The very nature of growing conditions in Australia makes controlling rampant growth difficult. Remember that you are training the trees away from their natural habitat, so patience and perseverance is required. Usually, because our conditions are so ideal, the ‘stopped’ branch takes off again and resumes its upward growth, but this time with a few more shoots alongside. If your tree is growing with this vigour, we suggest that you tie the ‘water shoots’ down to the horizontal instead of cutting them back to two buds (and encouraging them to grow again). This should slow them down quite considerably. Cut them back in the early winter to about 300mm. Spurs should set during the following year providing the branch is not too vertical.


Peaches and nectarines

The fruiting wood of peaches and nectarines is the wood that grew in the previous season. These are called one-year-old laterals and you need to keep new laterals growing from the ‘mother’ branches each year, to keep the fruit close to the strong branches.

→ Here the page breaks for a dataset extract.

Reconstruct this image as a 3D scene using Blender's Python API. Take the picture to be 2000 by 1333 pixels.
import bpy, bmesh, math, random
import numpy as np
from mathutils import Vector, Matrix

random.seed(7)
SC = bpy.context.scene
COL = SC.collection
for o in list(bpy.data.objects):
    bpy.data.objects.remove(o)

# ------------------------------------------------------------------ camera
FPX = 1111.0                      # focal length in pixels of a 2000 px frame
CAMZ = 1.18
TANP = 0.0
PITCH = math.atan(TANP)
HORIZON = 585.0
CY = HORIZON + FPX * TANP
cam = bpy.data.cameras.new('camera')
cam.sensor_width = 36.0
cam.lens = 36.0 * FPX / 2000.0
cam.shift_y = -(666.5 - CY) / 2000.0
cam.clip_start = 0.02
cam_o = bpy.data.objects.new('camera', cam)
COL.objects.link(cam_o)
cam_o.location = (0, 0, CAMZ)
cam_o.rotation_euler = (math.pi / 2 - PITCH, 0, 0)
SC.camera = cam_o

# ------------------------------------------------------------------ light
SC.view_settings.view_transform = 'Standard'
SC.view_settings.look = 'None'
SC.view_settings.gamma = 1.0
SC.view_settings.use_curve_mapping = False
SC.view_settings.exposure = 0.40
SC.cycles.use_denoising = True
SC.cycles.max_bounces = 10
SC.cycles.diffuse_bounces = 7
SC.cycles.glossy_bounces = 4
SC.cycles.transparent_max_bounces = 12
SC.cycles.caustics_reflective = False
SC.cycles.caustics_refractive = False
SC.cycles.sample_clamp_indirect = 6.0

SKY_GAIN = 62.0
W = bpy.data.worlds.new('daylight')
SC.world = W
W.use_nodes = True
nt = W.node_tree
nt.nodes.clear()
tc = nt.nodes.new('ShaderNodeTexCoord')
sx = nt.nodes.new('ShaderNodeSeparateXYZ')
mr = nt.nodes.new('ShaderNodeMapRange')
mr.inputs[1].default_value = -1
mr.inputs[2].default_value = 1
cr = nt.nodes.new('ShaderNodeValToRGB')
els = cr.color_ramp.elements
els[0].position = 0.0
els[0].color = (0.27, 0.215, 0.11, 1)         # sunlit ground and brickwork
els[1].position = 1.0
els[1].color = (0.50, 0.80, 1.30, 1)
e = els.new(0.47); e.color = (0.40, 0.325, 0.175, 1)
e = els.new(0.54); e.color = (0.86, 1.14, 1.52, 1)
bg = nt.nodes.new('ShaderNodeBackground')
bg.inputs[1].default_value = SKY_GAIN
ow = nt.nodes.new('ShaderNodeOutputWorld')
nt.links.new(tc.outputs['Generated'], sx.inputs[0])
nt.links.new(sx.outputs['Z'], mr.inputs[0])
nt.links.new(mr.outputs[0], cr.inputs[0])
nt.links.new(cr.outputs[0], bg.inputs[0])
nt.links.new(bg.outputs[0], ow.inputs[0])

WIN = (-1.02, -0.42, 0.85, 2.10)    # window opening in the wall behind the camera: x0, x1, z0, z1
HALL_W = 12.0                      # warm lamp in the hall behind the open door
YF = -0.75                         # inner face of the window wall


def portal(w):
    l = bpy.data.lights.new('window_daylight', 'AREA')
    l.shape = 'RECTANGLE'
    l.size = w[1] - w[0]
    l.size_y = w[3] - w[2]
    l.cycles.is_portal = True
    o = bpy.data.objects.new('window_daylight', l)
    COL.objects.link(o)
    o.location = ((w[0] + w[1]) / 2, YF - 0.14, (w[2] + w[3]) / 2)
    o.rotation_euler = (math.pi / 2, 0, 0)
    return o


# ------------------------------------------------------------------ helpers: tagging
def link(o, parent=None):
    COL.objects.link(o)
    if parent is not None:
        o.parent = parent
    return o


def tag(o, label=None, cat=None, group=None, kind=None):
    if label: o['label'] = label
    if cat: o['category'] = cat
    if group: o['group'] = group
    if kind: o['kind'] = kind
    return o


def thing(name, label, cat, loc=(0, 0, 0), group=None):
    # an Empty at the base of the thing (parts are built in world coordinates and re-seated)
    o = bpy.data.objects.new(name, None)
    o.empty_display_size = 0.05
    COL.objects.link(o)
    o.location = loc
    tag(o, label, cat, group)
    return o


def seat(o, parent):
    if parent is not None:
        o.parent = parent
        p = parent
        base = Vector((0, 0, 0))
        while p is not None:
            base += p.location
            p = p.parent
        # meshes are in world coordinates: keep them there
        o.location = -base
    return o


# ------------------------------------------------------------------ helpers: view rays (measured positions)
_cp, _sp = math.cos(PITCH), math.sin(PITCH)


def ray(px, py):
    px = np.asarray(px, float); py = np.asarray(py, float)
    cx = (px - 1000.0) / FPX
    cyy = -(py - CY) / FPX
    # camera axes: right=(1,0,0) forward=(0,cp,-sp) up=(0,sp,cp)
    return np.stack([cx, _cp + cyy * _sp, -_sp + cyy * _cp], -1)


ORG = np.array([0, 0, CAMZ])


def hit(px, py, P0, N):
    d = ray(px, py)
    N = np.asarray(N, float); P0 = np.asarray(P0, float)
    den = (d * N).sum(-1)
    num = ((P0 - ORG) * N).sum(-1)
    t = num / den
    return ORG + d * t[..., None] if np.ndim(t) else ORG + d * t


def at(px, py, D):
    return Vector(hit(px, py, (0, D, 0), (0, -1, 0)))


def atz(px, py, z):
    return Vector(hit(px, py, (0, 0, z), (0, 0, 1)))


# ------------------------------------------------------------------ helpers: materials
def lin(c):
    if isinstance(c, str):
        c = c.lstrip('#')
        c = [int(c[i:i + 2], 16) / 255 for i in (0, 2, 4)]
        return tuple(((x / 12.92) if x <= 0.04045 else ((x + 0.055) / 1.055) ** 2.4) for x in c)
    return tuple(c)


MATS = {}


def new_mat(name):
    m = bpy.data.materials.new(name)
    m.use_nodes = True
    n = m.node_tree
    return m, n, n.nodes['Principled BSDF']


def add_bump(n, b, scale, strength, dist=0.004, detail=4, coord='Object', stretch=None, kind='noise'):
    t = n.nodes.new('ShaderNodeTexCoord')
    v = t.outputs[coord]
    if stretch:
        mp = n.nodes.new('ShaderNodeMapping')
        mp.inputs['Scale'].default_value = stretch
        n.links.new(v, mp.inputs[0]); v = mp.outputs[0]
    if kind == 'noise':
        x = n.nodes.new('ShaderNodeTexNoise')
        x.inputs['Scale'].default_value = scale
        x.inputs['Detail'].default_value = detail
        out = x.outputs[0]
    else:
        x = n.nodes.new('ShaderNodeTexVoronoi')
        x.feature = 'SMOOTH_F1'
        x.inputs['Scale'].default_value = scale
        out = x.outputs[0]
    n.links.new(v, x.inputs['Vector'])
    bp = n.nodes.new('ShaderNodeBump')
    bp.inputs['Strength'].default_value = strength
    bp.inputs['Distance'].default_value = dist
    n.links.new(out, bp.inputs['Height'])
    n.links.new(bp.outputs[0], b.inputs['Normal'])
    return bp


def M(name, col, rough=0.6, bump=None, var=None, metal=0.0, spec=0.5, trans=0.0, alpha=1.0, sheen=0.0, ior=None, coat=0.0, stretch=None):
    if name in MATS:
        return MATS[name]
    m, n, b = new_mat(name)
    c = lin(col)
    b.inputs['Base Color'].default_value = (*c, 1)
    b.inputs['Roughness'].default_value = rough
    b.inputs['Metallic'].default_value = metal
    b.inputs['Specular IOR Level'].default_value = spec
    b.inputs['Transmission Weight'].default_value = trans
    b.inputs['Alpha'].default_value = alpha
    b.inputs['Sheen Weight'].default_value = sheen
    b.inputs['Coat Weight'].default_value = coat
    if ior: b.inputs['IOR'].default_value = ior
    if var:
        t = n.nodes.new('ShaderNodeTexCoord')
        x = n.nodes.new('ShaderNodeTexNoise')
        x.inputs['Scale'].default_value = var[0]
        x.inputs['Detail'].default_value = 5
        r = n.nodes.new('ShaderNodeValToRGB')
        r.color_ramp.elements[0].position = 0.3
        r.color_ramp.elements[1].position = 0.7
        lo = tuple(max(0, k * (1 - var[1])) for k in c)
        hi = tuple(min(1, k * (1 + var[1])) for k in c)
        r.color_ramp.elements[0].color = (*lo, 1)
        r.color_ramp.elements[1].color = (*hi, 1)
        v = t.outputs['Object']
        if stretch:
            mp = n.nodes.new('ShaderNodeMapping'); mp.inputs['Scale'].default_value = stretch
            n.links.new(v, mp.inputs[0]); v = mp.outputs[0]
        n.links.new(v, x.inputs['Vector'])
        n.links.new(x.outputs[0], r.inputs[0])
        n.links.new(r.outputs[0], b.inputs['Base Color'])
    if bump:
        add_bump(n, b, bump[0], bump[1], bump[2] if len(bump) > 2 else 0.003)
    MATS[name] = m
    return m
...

To espalier a peach or nectarine, it is necessary to firstly encourage ‘mother’ branches along your chosen design lines, then start a system of lateral renewal all along the ‘mother’ branches.

During the winter, shorten those laterals you have chosen to carry the fruit back to 200mm from the ‘mother’ branch, after making sure there are some flower buds on the remaining portion.



A ‘cordon’ involves training a tree with a single stem. It is excellent for producing many cultivars in a very limited area. If you refer to the lower photograph, you will notice that along a fence area of 4.8metres there are eight apple trees planted, each 600mm apart.

Cordons are planted on a slant and trained up at a 45degree angle. As the trees near the top of the wires they should slowly be trained down gradually to a more horizontal plane until they are completely horizontal along the top wire.